Tuesday 29 December 2009

Geraldine Brooks

I just read a review by Cliff Reed of Geraldine Brooks' novel March in The Inquirer, which made me want to go and buy it. Having looked at her other books, I also bought Year of Wonders (which is about the plague year in Eyam in Derbyshire) and People of the Book (which is about a book restorer who restores and investigates the history of the Sarajevo Haggadah).

March is a novel about the father of the March girls in Little Women, and is based on the life of Bronson Alcott, Louisa May Alcott's father. I like novels which throw a sidelight on other novels (Jean Rhys' Wide Sargasso Sea being another excellent example), so this should be an excellent read.
From Louisa May Alcott’s beloved classic Little Women, Geraldine Brooks has taken the character of the absent father, March, who has gone off to war leaving his wife and daughters. To evoke him, Brooks turned to the journals and letters of Bronson Alcott, Louisa May’s father, a friend and confidant of Ralph Waldo Emerson and Henry David Thoreau.

In Brooks’ telling, March emerges as an idealistic chaplain in the little known backwaters of a war that will test his faith in himself and in the Union cause as he learns that his side, too, is capable of acts of barbarism and racism. As he recovers from a near mortal illness, he must reassemble his shattered mind and body, and find a way to reconnect with a wife and daughters who have no idea of the ordeals he has been through.
Year of Wonders should be of interest to British Unitarians, as the village of Eyam is only just up the road from Great Hucklow, the Unitarian conference and holiday centre. The story of Eyam is incredibly moving; I first heard of it at school when I was 10 or 11, and it made a big impression on me; but this summer was the first opportunity I had had to visit Eyam itself, and witness the scene of the amazing self-sacrifice of its people, who quarantined themselves to protect the rest of Derbyshire from the plague.

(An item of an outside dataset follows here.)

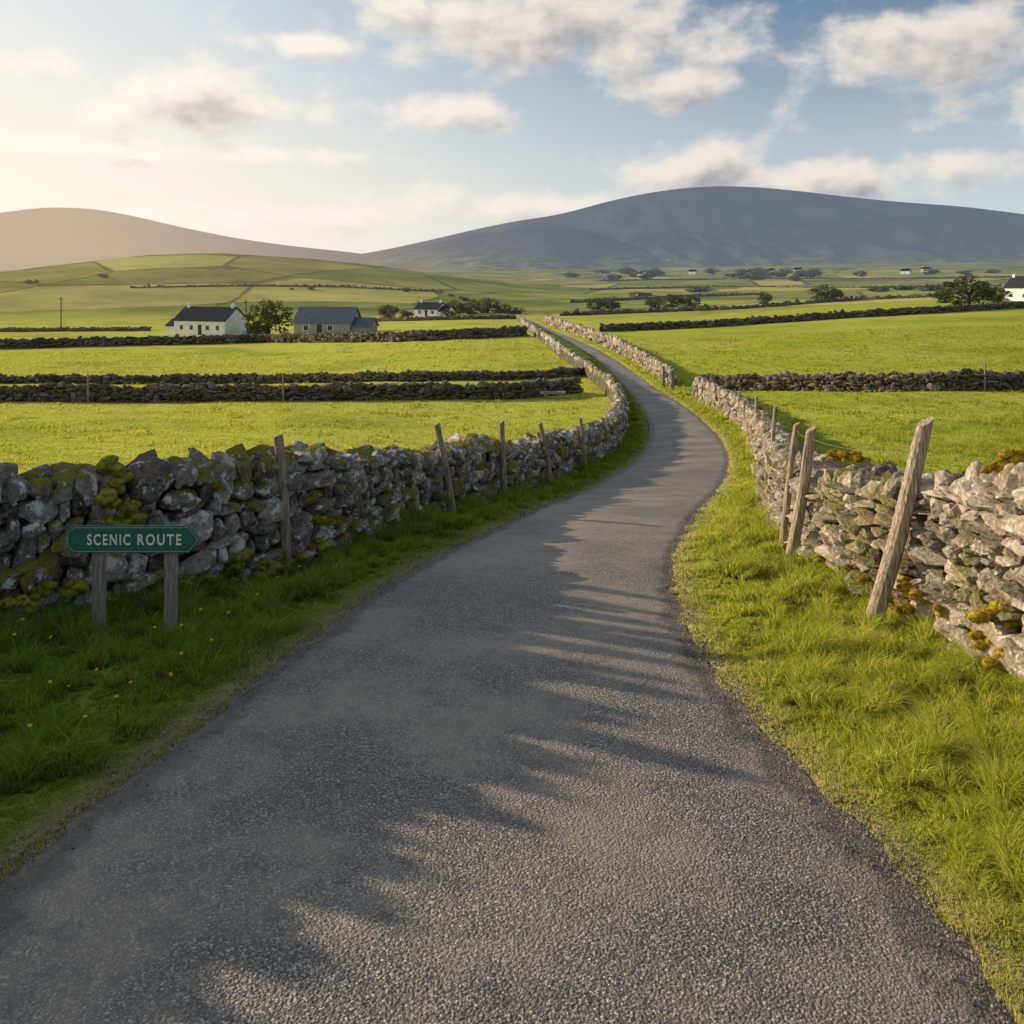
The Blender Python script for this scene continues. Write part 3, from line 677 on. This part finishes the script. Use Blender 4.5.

People of the Book is a fictionalised account of the remarkable preservation of the Sarajevo Haggadah. The real story of this book is amazing, too:
The history of the remarkable man, Dervis Korkut, who saved the book from the Nazi officers who sought it, was told in the December 3, 2007 issue of The New Yorker magazine. The article, entitled "The Book of Exodus", also by Geraldine Brooks, sets out the equally remarkable story of the young Jewish girl, Mira Papo, whom Korkut and his wife hid from the Nazis as they were acting to save the Haggadah. In a twist of fate, as an elderly woman in Israel, Mira Papo secured the safety of Korkut's daughter from the Serbian genocide of the 1990s.
The pictures in the Sarajevo Haggadah depict scenes from the Torah, including Jacob's ladder, Joseph's dream of the wheat and the cattle, the offering of Isaac, Noah's Ark, and many more.

1 comment:

  1. Hi. I like the sound of all those books and I too love books that, as you say, throw light on others. I am a huge fan of the four Little Women books, read and reread throughout most of my childhood. Along with E.Nesbit (my top favourite author), it was only until grown up I understood: both Nesbit and Alcott were enlightened and progressive. Is that why I loved them so? Did they subtly influence my grown-up beliefs? Or did their approach resonate with my yet unformed thoughts?

    I once read a piece on Amos Bronson Alcott in the Guardian Review. I was impressed and intrigued to discover his forward-thinking approach to teaching children. For instance, he used to ask seven-year-olds in his class about their spiritual beliefs, and record their answers.

    Clearly, seven-year-olds think deeply about the meaning of life. Instead of instructing children as if they know nothing, we would do better - as did Mr Alcott - to listen.